Es hört einfach nicht auf: Anfang der Woche erreichten uns zahlreiche Meldungen und Telefonate betroffener CBD-Shop Inhaber, die von Polizei- sowie Zolleinsätzen berichteten. In Berlin war der Zoll im Bezirk Friedrichshain/Kreuzberg gleich in zwei Geschäften, um deren Sortiment an CBD-Blüten und Extrakten vollständig zu beschlagnahmen. In der Hauptstadt waren Tom Hemps und Hempvizer Ziel des Einsatzes. Beide Razzien wurden nicht von der Polizei, sondern vom Zoll Berlin-Brandenburg geleitet, weil es sich bei den fraglichen Produkten zumindest teilweise um importierte CBD-Blüten gehandelt haben soll, die aufgrund nicht vorhandener Importgesetze dann in den Zuständigkeitsbereich des Zolls fallen. In Schweinfurt und Würzburg wurden die Filialen des erst kürzlich eröffneten Cannameleons von Polizeikräften durchsucht. Hier soll es einer Pressemitteilung der Besitzer zufolge während des Polizeieinsatzes zu unschönen Szenen gekommen sein, was aber auch nach erneuter Nachfrage durch den DHV nicht verifiziert werden konnte (siehe Update am Ende dieses Artikels).
Nach den zahlreichen Razzien im Laufe des Jahres entsteht der Eindruck, als wolle man gegen Shops, die CBD-Blüten anbieten, bundesweit mit repressivsten Mitteln vorgehen, um Investoren abzuschrecken und so dem CBD-Boom auf diese Weise Einhalt zu gebieten.
Wieso dürfen die das?
Rechtlicher Hintergrund ist der immer noch unklare Status der THC-armen Blüten. Anders als in Österreich oder der Schweiz ist in Deutschland der Besitz aller Pflanzenteile der Gattung Cannabis strafbar. Im Betäubungsmittelgesetz steht, dass alle im Falle von Cannabis “Pflanzen und Pflanzenteile der zur Gattung Cannabis gehörenden Pflanzen” unter das Verbot fallen.
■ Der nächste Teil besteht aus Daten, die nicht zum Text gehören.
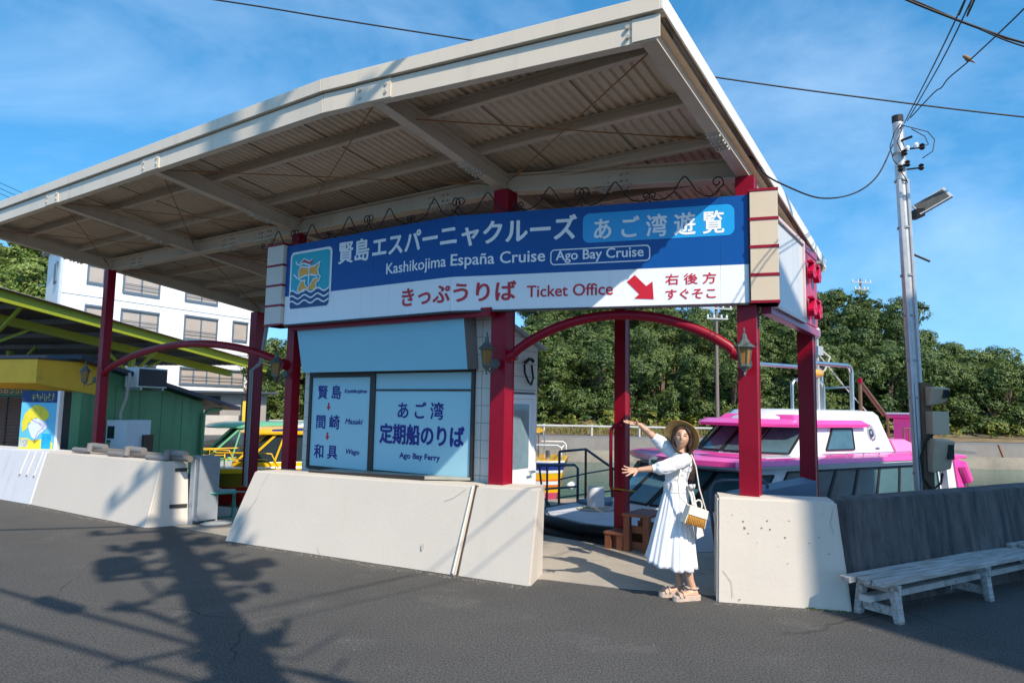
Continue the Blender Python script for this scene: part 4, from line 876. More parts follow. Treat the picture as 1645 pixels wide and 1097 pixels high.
def uwin(i, t0, t1, f0, f1, s0=0, s1=0):
    fr = MB(); c = [fpt(i, t0, f0), fpt(i, t1, f0), fpt(i, t1 + s1, f1), fpt(i, t0 + s0, f1)]
    for k in range(4): fr.bar(c[k], c[(k + 1) % 4], .028, .028)
    w_ = fr.build('window', BLACKRUB, PB); g = MB(); g.add([fpt(i, t0, f0, .016), fpt(i, t1, f0, .016), fpt(i, t1 + s1, f1, .016), fpt(i, t0 + s0, f1, .016)], [(0, 1, 2, 3)]); g.build('pane', WGL, w_)
for i in range(4): uwin(i, .06, .94, .06, .62)
uwin(6, .70, .42, .12, .62, 0, 0.03); uwin(4, .25, .5, .12, .62)
vis = [(.05, .36), (-.42, .85), (-.48, 1.45), (-.42, 2.05), (.05, 2.54), (2.1, 2.52), (2.1, .38)]
m = MB(); m.loft([[(p[0], p[1], 1.45) for p in vis], [(p[0], p[1], 1.50) for p in inset(vis, 1.01)], [(p[0] * .9 + .12, 1.45 + (p[1] - 1.45) * .93, 1.575) for p in vis]]); m.build('visor', PINK, PB, smooth=True, auto=35)
m = MB(); m.hexa([(.3, .6, 1.55), (1.2, .6, 1.55), (1.2, 2.3, 1.55), (.3, 2.3, 1.55)], [(.4, .7, 1.66), (1.2, .7, 1.66), (1.2, 2.2, 1.66), (.4, 2.2, 1.66)]); m.build('visor_hump', PINK, PB, bevel=.02)
# round emblem and a small grille on the white side
def US(s, v, off=0): return fpt(6, 1 - s, v, .014 + off)
NV = mat('dark emblem', (.03, .03, .06), .4)
def circ(cx_, cy_, rx, ry, n=28): return [(cx_ + rx * math.cos(k / n * 6.2832), cy_ + ry * math.sin(k / n * 6.2832)) for k in range(n)]
ring_flat(circ(.80, .52, .048, .20), circ(.80, .52, .043, .18), US, NV, 'emblem_ring', PB, .002); ring_flat(circ(.80, .52, .039, .165), circ(.80, .52, .036, .15), US, NV, 'emblem_ring', PB, .002)
ring_flat(circ(.80, .52, .026, .11), circ(.80, .53, .012, .055), US, NV, 'emblem_mark', PB, .002); flat([(.782, .44), (.788, .36), (.800, .43)], US, NV, 'emblem_mark', PB, .002)
m = MB()
for k in range(6): m.quad(US(.805 + k * .008, .10, .003), US(.810 + k * .008, .10, .003), US(.810 + k * .008, .16, .003), US(.805 + k * .008, .16, .003))
m.build('vent', NV, PB, recalc=False)
# roof rails, mast, horn
def hoop(m, a0, a1, c, z0, z1, r=.042):
    rr = .14; path = [(a0, c, z0), (a0, c, z1 - rr)] + [(a0 + rr - rr * math.cos(t), c, z1 - rr + rr * math.sin(t)) for t in [.4, .8, 1.2, 1.57]] + [(a1 - rr + rr * math.sin(t), c, z1 - rr + rr * math.cos(t)) for t in [0, .4, .8, 1.2, 1.57]] + [(a1, c, z0)]
    m.tube(path, r, 10)
m = MB(); hoop(m, .85, 2.38, .85, 1.7, 2.60); m.build('roof_rail', STEEL, PB, smooth=True, auto=50)
m = MB(); hoop(m, 1.0, 1.95, 1.15, 1.7, 2.30, .03); m.build('roof_rail', STEEL, PB, smooth=True, auto=50)
m = MB(); hoop(m, .75, 3.0, 1.9, 1.7, 2.62, .042); m.tube([(2.38, .85, 2.2), (3.0, 1.9, 2.2)], .02, 6); m.build('roof_rail', STEEL, PB, smooth=True, auto=50)
BRZ = mat('bronze rail', (.22, .12, .07), .35, metal=.5)
m = MB(); m.tube([(2.74, .9, 1.65), (2.74, .9, 2.36)], .034, 8); m.tube([(2.74, .9, 2.34), (3.62, .9, 1.66), (3.66, .9, 1.5), (3.66, .9, 1.0)], .025, 8); m.tube([(2.74, .9, 2.25), (3.5, .9, 1.66)], .015, 8); m.build('ladder_rail', BRZ, PB, smooth=True, auto=50)
m = MB(); m.tube([(2.74, .9, 2.28), (2.74, .9, 2.38)], .05, 8); m.build('rail_clamp', RED, PB)
m = MB(); m.tube([(3.66, .6, 1.0), (3.66, .6, 1.42), (4.6, .6, 1.42), (4.6, .6, 1.0)], .018, 6); m.tube([(3.66, .6, 1.15), (4.6, .6, 1.15)], .012, 6)
for k in range(4): m.tube([(3.85 + k * .2, .6, 1.0), (3.85 + k * .2, .6, 1.42)], .012, 6)
m.build('stern_rail', BRZ, PB)
m = MB(); m.tube([(1.70, 1.1, 1.7), (1.70, 1.1, 3.15)], .035, 8); m.box(1.62, 1.78, 1.02, 1.18, 2.78, 2.95); m.tube([(1.72, 1.1, 3.1), (1.72, 1.1, 3.85)], .012, 6); m.lathe([(.05, 3.1), (.07, 3.14), (.07, 3.26), (.05, 3.3)], 10, (1.70, 1.1, 0)); m.build('mast', mat('mast grey', (.40, .41, .41), .4, metal=.3), PB)
m = MB(); m.tube([(1.7, 1.1, 2.95), (1.95, 1.0, 2.75), (1.85, 1.05, 2.5), (1.75, 1.1, 2.4)], .02, 6); m.tube([(1.75, 1.1, 2.8), (2.4, 1.0, 2.2), (3.0, .95, 1.75)], .012, 5); m.build('mast_cable', mat('pale cable', (.55, .53, .48), .6), PB)
m = MB(); m.lathe([(.06, 0), (.075, .02), (.075, .28), (.06, .30)], 14); m.v = [Vector((1.2 + v.z, .9 + v.x, 2.42 + v.y)) for v in m.v]; m.build('horn', mat('amber lamp', (.62, .30, .06), .3), PB, smooth=True, auto=40)
# stern superstructure
m = MB(); m.hexa([(3.0, .35, .97), (4.2, .35, .97), (4.2, 2.4, .97), (3.0, 2.4, .97)], [(3.05, .5, 1.22), (3.5, .5, 1.22), (3.5, 2.4, 1.22), (3.05, 2.4, 1.22)]); m.build('aft_step', PINKP, PB, bevel=.03)
m = MB(); m.box(4.2, 4.5, .7, 1.1, .8, 1.62); m.box(4.1, 4.65, .65, 1.15, 1.62, 1.69); fz = m.build('funnel', PINK, PB, bevel=.02)
m = MB(); m.box(4.05, 4.7, .6, 1.2, 1.69, 1.73); m.build('funnel_cap', BWHITE, fz, bevel=.01)
m = MB(); m.hexa([(4.2, .02, .86), (5.0, .1, .84), (5.0, 2.8, .84), (4.2, 2.88, .86)], [(4.2, .02, .95), (5.0, .1, .91), (5.0, 2.8, .91), (4.2, 2.88, .95)]); m.build('stern_brim', PINK, PB, bevel=.015)
m = MB(); m.hexa([(4.30, .1, .05), (4.75, .1, .05), (4.75, .5, .05), (4.30, .5, .05)], [(4.15, .08, .84), (4.40, .08, .84), (4.40, .5, .84), (4.15, .5, .84)]); m.build('stern_pillar', BWHITE, PB)
m = MB(); m.hexa([(4.62, .06, .05), (4.95, .06, .05), (4.95, .5, .05), (4.62, .5, .05)], [(4.40, .05, .84), (4.66, .05, .84), (4.66, .5, .84), (4.40, .5, .84)]); m.tube([(4.62, .04, .75), (4.85, .04, .42)], .11, 12); m.build('stern_moulding', PINK, PB, bevel=.01)
m = MB(); m.tube([(4.9, .05, .0), (4.9, .05, .5), (4.75, .05, .52)], .012, 6); m.build('stern_hook', BRZ, PB)
# name card in the windscreen, deck bollard and rope
m = MB(); m.hexa([(-1.70, 1.5, .70), (-1.62, .95, .70), (-1.55, .95, .70), (-1.63, 1.5, .70)], [(-1.70, 1.5, .93), (-1.62, .95, .93), (-1.55, .95, .93), (-1.63, 1.5, .93)]); m.v = [v + Vector((-.28, .25, .0)) for v in m.v]; nb = m.build('name_card', BWHITE, PB)
text_obj('賢島', 0, 1, 0, 1, lambda s, v, o: Vector((-1.97, 1.70, .75)) + Vector((.06, -.42, 0)) * s + Vector((0, 0, .13)) * v + Vector((-.012, -.002, 0)), TEAL, 'lettering', PB, .02)
m = MB(); m.lathe([(.30, .085), (.31, .10), (.20, .115)], 20, (-2.9, 2.0, 0)); m.lathe([(.20, .10), (.20, .13), (.17, .135)], 20, (-2.9, 2.0, 0)); m.build('rope_coil', mat('pale rope', (.5, .46, .38), .85, bump=.6, bscale=90), PB, smooth=True, auto=40)
m = MB(); m.lathe([(.14, .1), (.135, .42), (.13, .44)], 16, (-2.9, 2.0, 0)); m.build('bollard', BWHITE, PB, smooth=True, auto=40)
m = MB(); m.box(-2.75, -2.0, 2.2, 2.7, .085, .16); m.build('deck_hatch', mat('blue grey hatch', (.16, .22, .30), .5), PB, bevel=.03)
for pth in ([(-3.7, .55, .1), (-3.9, .4, -.05), (-3.8, .38, -.15)], [(-3.3, .3, .1), (-3.35, .1, -.05), (-3.3, .1, -.16)]):
    m = MB(); m.tube(pth, .018, 6); m.build('lashing', mat('white lashing', (.6, .58, .52), .8), PB)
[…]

Es sei denn, der Verkehr mit ihnen dient ausschließlich gewerblichen oder wissenschaftlichen Zwecken, die einen Missbrauch zu Rauschzwecken ausschließen. Das kleine Wort “ausschließen” lässt so viel Interpretationsspielraum, dass findige Staatsanwälte selbst den unverarbeiteten EU-Nutzhanfhanfblüten ein Rauschpotential unterstellen können, indem das Rohmaterial extrahiert werde.
Im Prinzip widerspricht das BtmG damit der EU-Nutzhanfverordnung. Laut BtmG ist eindeutig, dass der Besitz von CBD-Blüten selbst mit einem THC-Gehalt unter 0,2 Prozent für Endkunden eine Straftat darstellen kann, wenn die zuständige Staatsanwaltschaft das BtmG buchstabengetreu interpretiert. Andererseits gelten alle EU-Ausnahmeregelungen und Bestimmungen zum Thema Nutzhanf ausschließlich für Produzenten und Händler, nicht aber für den Endkunden. Beim Endkunden in Deutschland muss, anders als beim Produzenten, selbst ein theoretischer Missbrauch ausgeschlossen sein. Solchen schädlichen Aktionismus zu Unrecht besorgter Staatsanwälte könnte man nur Einhalt gebieten, indem der Bundestag das BtmG neu formuliert. Nur dann können Händler und Kunden von CBD-Blüten ähnliche Rechtssicherheit erhalten, wie es sie in einigen unserer Nachbarstaaten bereits gibt.
UPDATE 13.11.2019:
Wir hatten den Betreiber vom Cannameleon wiederholt auf das in der Pressemitteilung erwähnte Video, auf dem Polizeigewalt zu sehen sein soll, angesprochen. Das Video liegt dem DHV trotz mehrfacher Nachfrage bis heute nicht vor. Der Hanfverband kann die Anschuldigen gegenüber der Polizei, es sei während des Einsatzes zu Gewaltszenen gekommen, deshalb auch nicht bestätigen. Daher wurde die betreffende Passage aus der Pressemitteilung nachträglich entfernt.